Em sua avaliação, o problema é que o país não está debatendo o próprio futuro e pensa apenas nas disputas em torno do elo entre Londres e UE. "Isso é importante, mas até que o Reino Unido tenha uma ideia de que país quer ser –aberto ou fechado, com livre mercado ou protecionista, com poder centralizado ou não–, o novo relacionamento é uma distração."
O assunto domina tanto a atenção dos britânicos que, em pouco mais de um ano, mais de 40 livros sobre o "brexit" foram escritos –e o próprio Oliver, autor de uma das obras, desenvolveu uma "bibliografia" listando 47 títulos sobre a saída britânica da União Europeia.
Na academia, o tema também predomina, com centros voltados a pesquisas sobre o impacto da decisão de 2016 –isso apesar de a opinião de acadêmicos sobre o "brexit" ter sido motivo de polêmica e tentativa de censura por parte do governo.
REFUNDAÇÃO
Segundo Oliver, a obsessão em torno da separação gera problemas políticos e econômicos para o país.
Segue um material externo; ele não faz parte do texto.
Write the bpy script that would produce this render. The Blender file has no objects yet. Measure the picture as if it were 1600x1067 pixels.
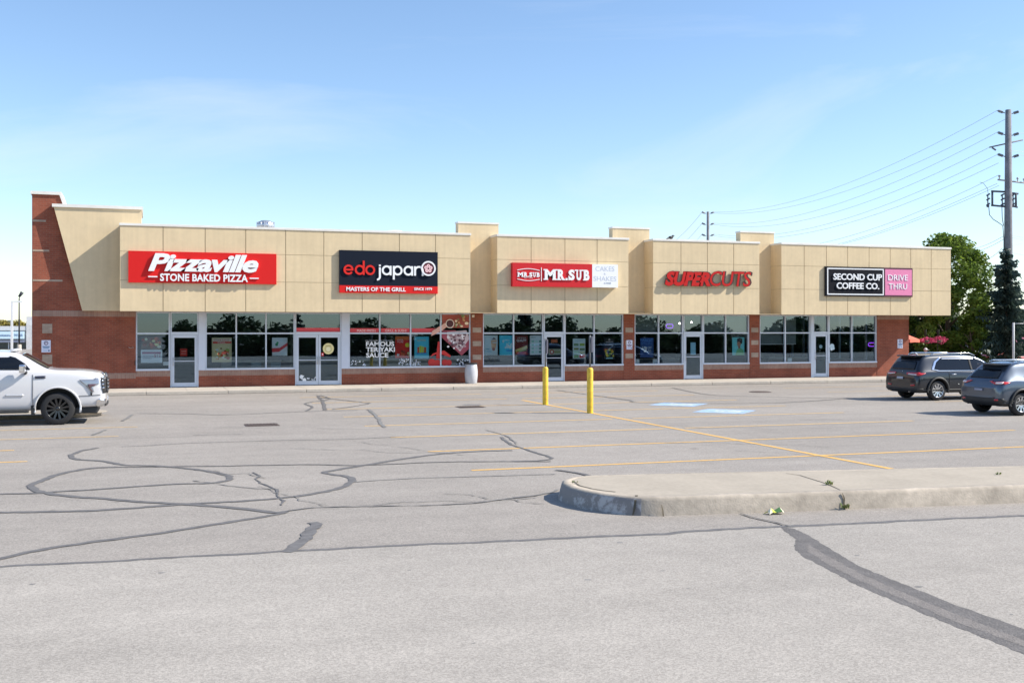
import bpy, bmesh, math, random
from mathutils import Vector, Matrix
from mathutils.bvhtree import BVHTree
random.seed(7)
R = math.radians
C = bpy.context.scene.collection
SC = bpy.context.scene

# ------------------------------------------------------------------ camera
# measured frame: 1600 x 1067, focal 1700 px, horizon on row 516, building axis = world x
F, EYE, TH = 1700.0, 2.45, R(18.6)
ST, CT = math.sin(TH), math.cos(TH)
cam = bpy.data.cameras.new('camera'); co = bpy.data.objects.new('camera', cam); C.objects.link(co)
co.location = (0, 0, EYE); co.rotation_euler = (R(90), 0, -TH)
cam.sensor_width = 36; cam.lens = 36*F/1600; cam.shift_y = -17.5/1600
cam.clip_start = .1; cam.clip_end = 4000
SC.camera = co
# ------------------------------------------------------------------ light
EL, AZ = R(38.2), R(19.5)
sundir = Vector((math.cos(EL)*math.cos(AZ), -math.cos(EL)*math.sin(AZ), math.sin(EL)))
sl = bpy.data.lights.new('sun', 'SUN'); so = bpy.data.objects.new('sun', sl); C.objects.link(so)
sl.energy = 4.8; sl.angle = R(.5); sl.color = (1, .93, .81)
so.rotation_euler = sundir.to_track_quat('Z', 'Y').to_euler()
W = bpy.data.worlds.new('World'); SC.world = W; W.use_nodes = True
nt = W.node_tree; nt.nodes.clear(); N, L = nt.nodes, nt.links
sky = N.new('ShaderNodeTexSky'); sky.sky_type = 'NISHITA'; sky.sun_disc = False
sky.sun_elevation = EL; sky.sun_rotation = R(90)+AZ; sky.air_density = 1.0; sky.dust_density = .2; sky.ozone_density = 2.2
tc = N.new('ShaderNodeTexCoord'); mp = N.new('ShaderNodeMapping'); mp.inputs['Scale'].default_value = (1.3, 2.6, 6.5)
mp.inputs['Rotation'].default_value = (R(8), R(-14), R(25)); mp.inputs['Location'].default_value = (5.6, 1.9, 3.2)
no = N.new('ShaderNodeTexNoise'); no.inputs['Scale'].default_value = 1.25; no.inputs['Detail'].default_value = 9; no.inputs['Roughness'].default_value = .58; no.inputs['Distortion'].default_value = .6
cr = N.new('ShaderNodeValToRGB'); cr.color_ramp.elements[0].position = .50; cr.color_ramp.elements[1].position = .92
cr.color_ramp.elements[1].color = (.6, .6, .6, 1)
mx = N.new('ShaderNodeMix'); mx.data_type = 'RGBA'
bg = N.new('ShaderNodeBackground'); bg.inputs['Strength'].default_value = .085; out = N.new('ShaderNodeOutputWorld')
L.new(tc.outputs['Generated'], mp.inputs[0]); L.new(mp.outputs[0], no.inputs['Vector']); L.new(no.outputs[0], cr.inputs[0])
tn = N.new('ShaderNodeMix'); tn.data_type = 'RGBA'; tn.blend_type = 'MULTIPLY'; tn.inputs[0].default_value = 1; tn.inputs[7].default_value = (1.42, 1.48, 1.56, 1)
L.new(cr.outputs[0], mx.inputs[0]); L.new(sky.outputs[0], tn.inputs[6]); L.new(tn.outputs[2], mx.inputs[6]); mx.inputs[7].default_value = (7.6, 8.1, 8.8, 1)
L.new(mx.outputs[2], bg.inputs[0]); L.new(bg.outputs[0], out.inputs[0])
SC.view_settings.view_transform = 'Standard'; SC.view_settings.look = 'None'
SC.view_settings.exposure = .62; SC.view_settings.gamma = 1
SC.render.engine = 'CYCLES'; SC.cycles.max_bounces = 7; SC.cycles.transparent_max_bounces = 12

# ------------------------------------------------------------------ measuring helpers (metres from surveyed rows / columns)
def ratio(px):
    k = (px-800)/F
    return (ST+k*CT)/(CT-k*ST)
def WX(px, Y): return ratio(px)*Y
def depth(px, Y): return Y/(CT-(px-800)/F*ST)
def WZ(px, py, Y): return EYE+(516-py)*depth(px, Y)/F
def G(px, py, z=0):
    Z = F*(EYE-z)/(py-516); k = (px-800)/F
    return Vector((Z*(ST+k*CT), Z*(CT-k*ST), z))

# ------------------------------------------------------------------ materials
MATS = {}
def lin(c):
    if isinstance(c, str):
        c = [int(c[i:i+2], 16)/255 for i in (0, 2, 4)]
        return tuple(x/12.92 if x <= .04045 else ((x+.055)/1.055)**2.4 for x in c)
    return tuple(c)
def mat(name, col=(.5, .5, .5), rough=.7, metal=0, var=0, scale=3, bump=0, bscale=40, coat=0, spec=.5, emit=0, detail=4, var2=0, scale2=.4):
    if name in MATS: return MATS[name]
    m = bpy.data.materials.new(name); m.use_nodes = True; MATS[name] = m
    n, l = m.node_tree.nodes, m.node_tree.links; b = n['Principled BSDF']
    col = lin(col)
    b.inputs['Base Color'].default_value = (*col, 1); b.inputs['Roughness'].default_value = rough
    b.inputs['Metallic'].default_value = metal; b.inputs['Coat Weight'].default_value = coat; b.inputs['Coat Roughness'].default_value = .06
    b.inputs['Specular IOR Level'].default_value = spec
    if emit: b.inputs['Emission Color'].default_value = (*col, 1); b.inputs['Emission Strength'].default_value = emit
    t = n.new('ShaderNodeTexCoord')
    prev = None
    for v, s in ((var, scale), (var2, scale2)):
        if not v: continue
        q = n.new('ShaderNodeTexNoise'); q.inputs['Scale'].default_value = s; q.inputs['Detail'].default_value = detail; l.new(t.outputs['Object'], q.inputs['Vector'])
        mr = n.new('ShaderNodeMapRange'); mr.inputs[1].default_value = .3; mr.inputs[2].default_value = .7
        mr.inputs[3].default_value = 1-v; mr.inputs[4].default_value = 1+v; l.new(q.outputs[0], mr.inputs[0])
        if prev is None: prev = mr.outputs[0]
        else:
            mm = n.new('ShaderNodeMath'); mm.operation = 'MULTIPLY'; l.new(prev, mm.inputs[0]); l.new(mr.outputs[0], mm.inputs[1]); prev = mm.outputs[0]
    if prev is not None:
        vm = n.new('ShaderNodeVectorMath'); vm.operation = 'SCALE'; vm.inputs[0].default_value = col; l.new(prev, vm.inputs['Scale']); l.new(vm.outputs[0], b.inputs['Base Color'])
    if bump:
        q = n.new('ShaderNodeTexNoise'); q.inputs['Scale'].default_value = bscale; q.inputs['Detail'].default_value = 3; l.new(t.outputs['Object'], q.inputs['Vector'])
        bp = n.new('ShaderNodeBump'); bp.inputs['Strength'].default_value = bump; bp.inputs['Distance'].default_value = .02; l.new(q.outputs[0], bp.inputs['Height']); l.new(bp.outputs[0], b.inputs['Normal'])
    return m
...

Ao longo de todo o ano de 2017, disse ele, o debate apenas reagiu aos acontecimentos à medida que eles se produziam, raramente olhando para o futuro ou sinalizando qualquer grau de controle ou estratégia por parte do Reino Unido.
Para o pesquisador, o país, que passa por uma refundação, deveria estar discutindo o que está por vir.Segundo o cientista político Simon Usherwood, da Universidade de Surrey, o problema é que o governo da primeira-ministra conservadora, Theresa May, não tem a capacidade de lidar com nada além do "brexit".
"May reconhece que existem outras questões, o que contribuiu em parte para a falta de foco nas negociações da 'brexit'. Embora seja possível viver com esse desequilíbrio por um curto período de tempo, está claro que, uma vez que o calor do 'brexit' diminuir, dentro de alguns anos, o governo terá um importante programa com que terá que lidar", disse à Folha.
Autor do livro "Understanding Brexit" (entendendo o "brexit"), que deve ser lançado em 2018, Oliver diz que, apesar do foco por vezes equivocado, o divórcio da UE de fato vai além do simples debate político e faz o Reino Unido se deparar com uma série de questões.
Segundo o pesquisador, temas como identidade, sociedade, economia política, comércio, segurança, posição internacional, Constituição, sistema jurídico, soberania, unidade, política partidária e as atitudes e valores que a definem devem se tornar o centro da atenção do debate.
"'Brexit' é o tema mais importante e controverso da política britânica moderna. É um ponto de mudança que pode transformar profundamente o Reino Unido", disse. Com informações da Folhapress.